T. Vinoja’s stitched-textile landscapes might come across at first as ordinary maps, but on closer inspection they unravel the violent history of ethnic cleansing and civil war in northern Sri Lanka. The artist was born in 1991 in the district of Kilinochchi, which was carved out of the war-torn Jaffna District in 1984. Kilinochchi fell under the control of the rebel Liberation Tigers of Tamil Eelam during the civil war that began in 1983 until the Sri Lankan military recaptured the region between 2008 and 2009. Vinoja’s work, embroidered freehand and detailed with patching and darning, directly derives from these events and their aftermath. She enmeshes her own life story with the experiences of people she has met in refugee camps and other sites of displacement, especially those who were disabled, orphaned, or widowed in the genocide committed by members of the Sinhalese majority, often with government support.
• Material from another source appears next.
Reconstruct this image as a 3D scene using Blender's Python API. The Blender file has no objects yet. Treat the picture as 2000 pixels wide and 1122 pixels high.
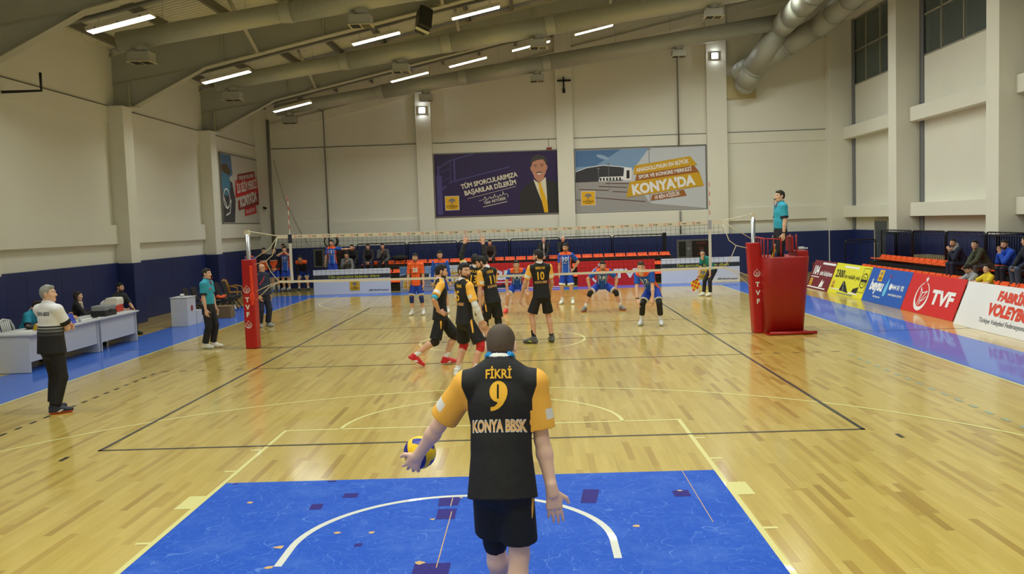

Vinoja treats textiles like skin and as archives of memories and scars. Natasha Ginwala, in the exhibition’s press text, sees Vinoja’s art as “a space of shared witnessing, profuse recollections, and cleansing.” Old and damaged clothes are useful for making tents and bunkers, but also for binding wounds or covering the dead. Bunkers—makeshift structures handmade by her father using Borassus leaves, saris, and clay—enabled Vinoja and her family to find refuge and survive as they fled conflict zones; they appear repeatedly in her work. In Bunker & Me, 2022, a stitched human figure, the artist perhaps, finds a moment of rest. Around her, a dense enmeshment of black threads with cross-stitches evokes fences. Whether something is a trap or a shelter depends on how you see it. Sometimes in Vinoja’s works, the accumulations of threads imply geographic features; other times they read as mere lines. In Memories Emerge, 2022, for example, stitches are layered confusingly over each other; slowly, the image—a landscape with figures and coconut palms—reveals itself.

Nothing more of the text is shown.